Betty J. Slade
This morning, I read “Enlightenment is the light shining in the window from the other side of the room.” I told my Sweet Al this is a wow statement.
“I could make a sermon out of this. What do you think it means?”
“When I look out the window and see a deer, I’m enlightened to shoot it.”
Oh me, not quite what I had in mind. The light escaped him. He was clearly on the other side of the room, so to speak.
I continued. “I’ve been invited to be a guest on a blogtalk radio station. The show is … designed to ‘Lead others out of darkness.’ I’m going to share with the audience about this enlightenment concept.”
“Honey, you know so much, but you go over most people’s heads. They want simple things to apply to their everyday lives.”
“But this is speaking to me. It’s like eating dessert.”
“Just give me meat and potatoes, not all that other stuff.”
For meat-and-potato guys, you might not get this enlightenment stuff. I’m talking about revelation insight, also known as spiritual discernment, which everyone needs today. Heavens, how desperately we need to have the true light. When I use the word “enlightenment,” this is light, not from us, but from another source. It’s more than turning on a light switch. It’s life-giving to our spirits.
“God is light and there’s no shadow in his turning,” as James writes in 1:17.
Patti Shene, the radio host, interviewed me. She asked me to share with her creative audience how Christian writers and artists struggle in their journey, how they come out of their darkness and how they fit in the body of Christ.
I spoke about how an artist is wired. We have many ideas and will suck the air out of the room. Artists and writers work from the prophetic gift that is mentioned in the Bible. That means what we create might not have instant gratification. It might be for that other person 20 years down the way. They might not be ready to receive or have eyes to see what we see.
We feel totally misunderstood. And most artists want one thing, to be understood. This is the journey of creative hearts coming out of darkness. God gives them light and people are standing on the other side of the room. Not that anyone rejects the light, but they’re not ready to understand it. Kinda like how my Sweet Al is looking for a deer to walk by. No deer. No light.
Artists can definitely be obnoxious. People don’t take us seriously, yet we want to change the world. We live on the outside and tell everyone what we are thinking. We process out loud. We have too many things we want to do and not enough time to do them.
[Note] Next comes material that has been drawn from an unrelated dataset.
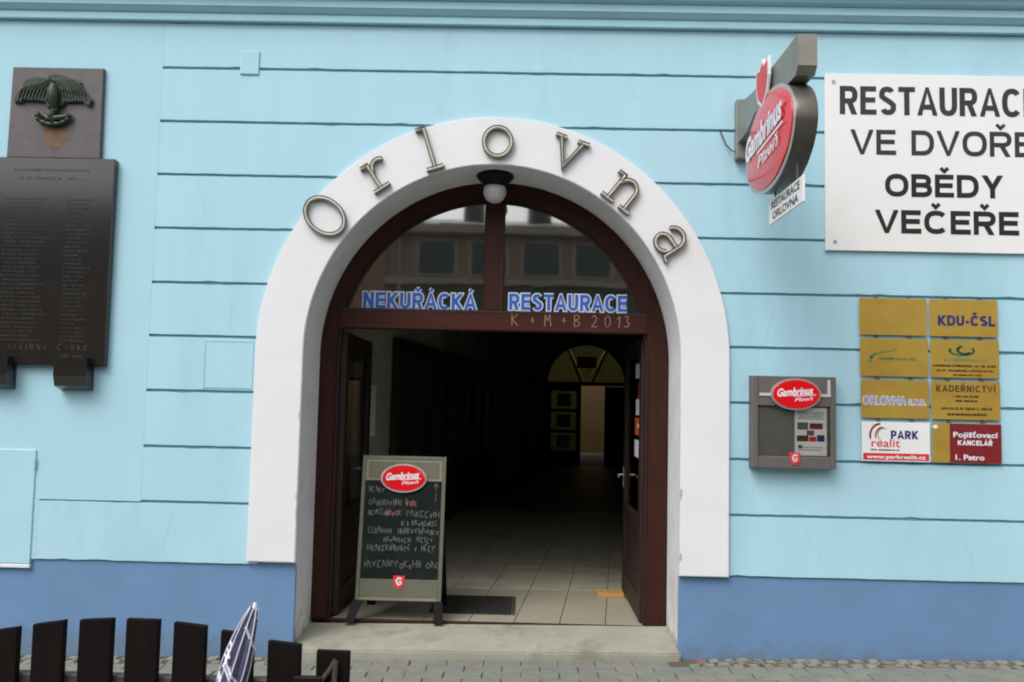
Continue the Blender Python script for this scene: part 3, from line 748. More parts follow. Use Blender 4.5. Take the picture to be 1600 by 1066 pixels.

As artists, we don’t fit. Why? We fight the box. Our world in our minds extends beyond the box. We act like rebels but we are free thinkers. If we give in to the box and let the world dictate to us, we become part of the darkness. Believe it or not, all these personality traits are part of the dark hole that the creative mind fights against and pushes to climb out of into the light.
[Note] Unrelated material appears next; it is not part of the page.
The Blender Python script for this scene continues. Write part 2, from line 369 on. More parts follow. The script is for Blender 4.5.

At the end of the interview, I left her radio audience with a challenge: What does this statement mean? “Enlightenment is the light shining in the window from the other side of the room.”
Revelation knowledge is like an “aha” moment when the light is revealed to your spirit. It’s not logical and can’t be explained.
Natural light comes to the intellect through the senses. We acquire this commonsense knowledge by seeing, touching and smelling. This is different than something revealed to our spirits.
I continued my soapbox moment. “Al, it’s this way. Physically, we haven’t stepped over the threshold into the other room, but where we are and what we’ve learned about God’s heart today, it’s like seeing the light shining through the window. We are gaining spiritual insight and discernment, which comes from another place. We actually have stepped closer to the window.”
There are perks to getting older. Our state of understanding is more transcendent. We are freer from the tyranny of our own minds and other people. We have experienced a deeper spiritual peace, and we are more aware of our own wholeness. This is the journey coming out of darkness into the light.
We are seeing through our false selves and layers of social conditioning. The box teaches us conformity and how to be disciplined. Then we step out of it into ourselves if we want to become our truer self and who we are meant to be.
Final brushstroke: When we first came to the light, we were standing on the other side of the room. We’d catch a ray once in a while. As we have grown in the Word over these many years, we’ve moved closer to the window and the light is much clearer to us. I can almost hear the Lord breathe, “The secret to this life is My light brings life to all men. It’s worth the struggle.”